Windows has had a built-in indexing service for many years, but the poor interface has meant it’s used by few and praised by fewer. However, the underlying search-indexing technology is mature enough to let Microsoft hit the ground running with Windows Desktop Search (WDS).

The initial indexing was quick at two hours, 34 minutes, and other than the 500MB hard disk space requirement it had little impact upon system resources. By tapping into the power of the IFilter component of the Windows Indexing Service, WDS can search more than 200 file types, including all Microsoft Office documents and Outlook/Outlook Express by default. That there’s no Eudora or Thunderbird client support isn’t surprising, but a shame nonetheless.

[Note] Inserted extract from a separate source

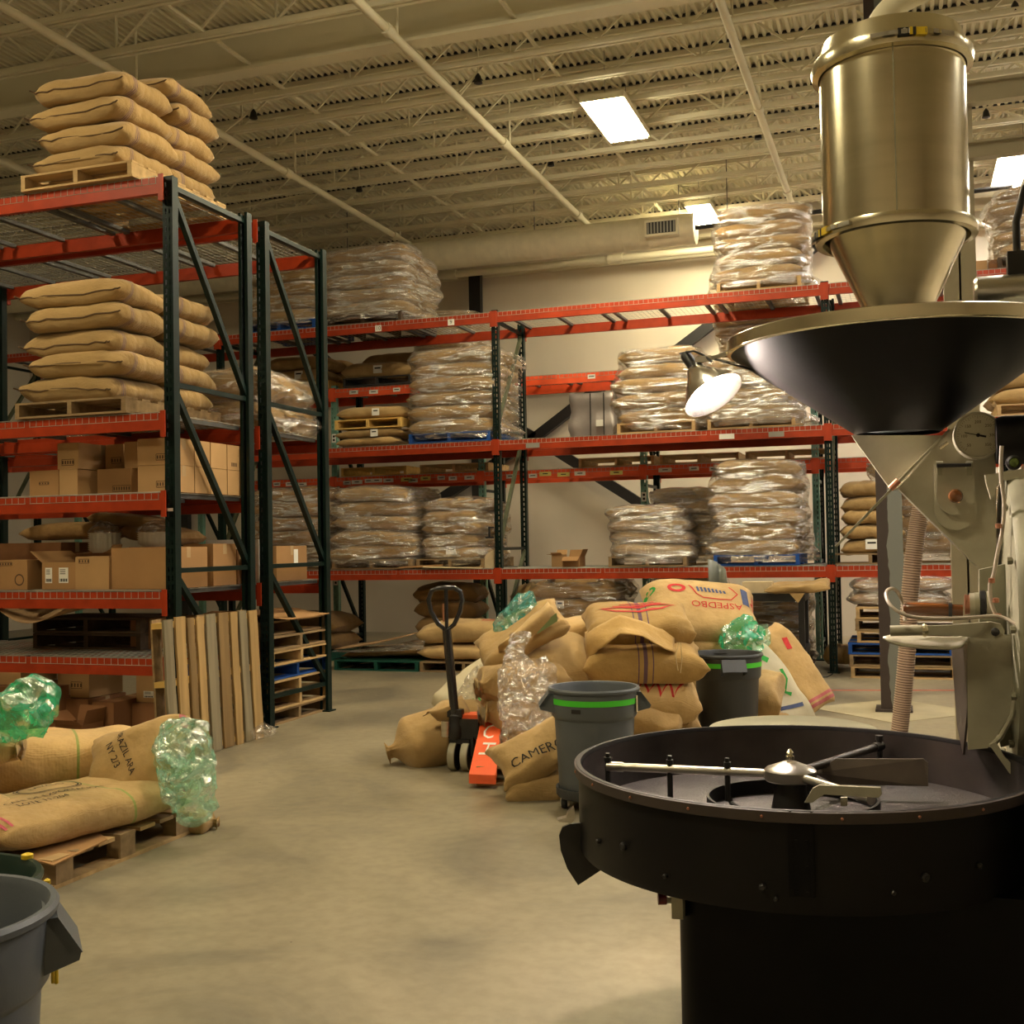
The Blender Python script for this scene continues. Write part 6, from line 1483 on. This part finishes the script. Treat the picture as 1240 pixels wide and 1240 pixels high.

However, the Outlook/Outlook Express support is exceptional and optionally goes beyond indexing just messages and attachments to include calendar entries, notes and task items. WDS also excels when it comes to toolbar options: there’s a taskbar-resident deskbar, plus a search toolbar for Outlook, Windows Explorer and another for Internet Explorer. You can even specify where to store the search index and choose a non-MSN engine as the web-search default.

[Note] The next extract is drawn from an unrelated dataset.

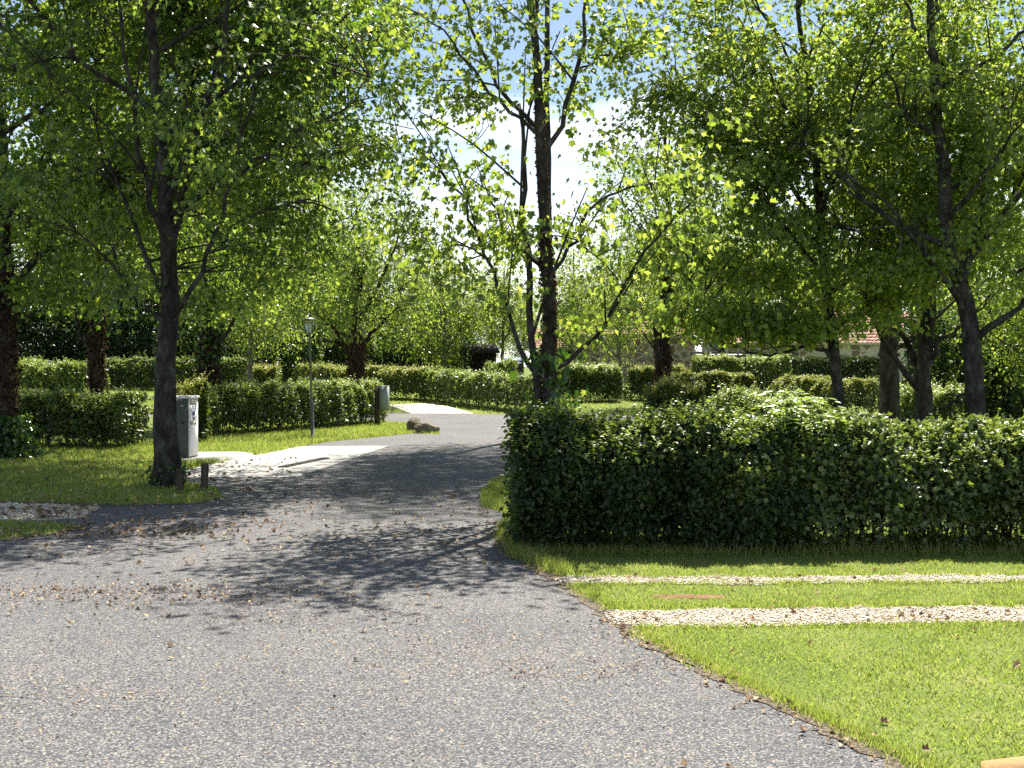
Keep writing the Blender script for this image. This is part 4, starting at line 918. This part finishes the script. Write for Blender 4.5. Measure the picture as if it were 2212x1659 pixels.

Our test search resulted in 482 hits and took only 3.14 seconds to complete. Automatic indexing of new content means your search will return even the most recent documents without delay, including your web browser cache, so you’ll need to make sure sensitive encrypted pages aren’t saved there. Results can be filtered by type using toolbar buttons, which are intelligent in that the more file types in the results, the more buttons you get. Further filtering is available through the other button, which has a drop-down menu that breaks ‘documents’ down into categories such as text, notes, spreadsheets and presentations. The usual date, folder, title and size sorting is just a column header click away, although there’s no advanced capability for date-range sorting.
There’s no doubt that WDS is full of surprises, but some are unhappy ones. It installs only as part of the IE-integrated MSN Toolbar and brings a pop-up stopper, web form filler and MSN navigation buttons with it (you can disable much of this once installed). Lastly, the integrated file viewer is highly competent, but slow to render anything other than plain text. However, if OS-level integration and flexibility are important, WDS is the only choice.